Extended quintessence

We study quintessence cosmologies in the context of scalar-tensor theories of gravity, where a scalar field φ, assumed to provide most of the cosmic energy density today, is nonminimally coupled to the Ricci curvature scalar R. Such “extended quintessence” cosmologies have the appealing feature that the same field causing the time (and space) variation of the cosmological constant is the source of a varying Newton constant in the manner of Jordan-Brans-Dicke. We investigate here two classes of models, where the gravitational sector of the Lagrangian is F(φ)R with F(φ)=ξφ2 [induced gravity (IG)] and F(φ)=1+ξφ2 [nonminimal coupling (NMC)]. As a first application of this idea we consider a specific model, where the quintessence field φ, obeying the simplest inverse power potential, has Ωφ=0.6 today, in the context of the cold dark matter scenario for structure formation in the Universe, with scale-invariant adiabatic initial perturbations. We find that, if ξ≲5×10−4 for IG and ξ≲5×10−3(√Gφ0)−1 for NMC (φ0 is the present quintessence value), our quintessence field satisfies the existing solar system experimental constraints. Using linear perturbation theory we then obtain the polarization and temperature anisotropy spectra of the cosmic microwave background (CMB) as well as the matter power spectrum. The perturbation behavior possesses distinctive features, that we name “QR effects:” the effective potential arising from the coupling with R adds to the true scalar field potential, altering the cosmic equation of state and enhancing the integrated Sachs-Wolfe effect.

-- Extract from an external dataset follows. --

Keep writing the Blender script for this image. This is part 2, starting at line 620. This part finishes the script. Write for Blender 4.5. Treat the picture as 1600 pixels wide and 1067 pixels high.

As a consequence, part of the CMB anisotropy level on COBE scales is due to the latter effect, and the cosmological perturbation amplitude on smaller scales, including the oscillating region of the CMB spectrum, has reduced power; this effect is evident on CMB polarization and temperature fluctuations, as well as on the matter power-spectrum today. Moreover, the acoustic peaks and the spectrum turnover are displaced to smaller scales, compared to ordinary quintessence models, because of the faster growth of the Hubble length, which, for a fixed value today, delays the horizon crossing of scales larger than the horizon wavelength at matter-radiation equality and slightly decreases the amplitude of the acoustic oscillations. These features could be detected in the upcoming observations on CMB and large-scale structure.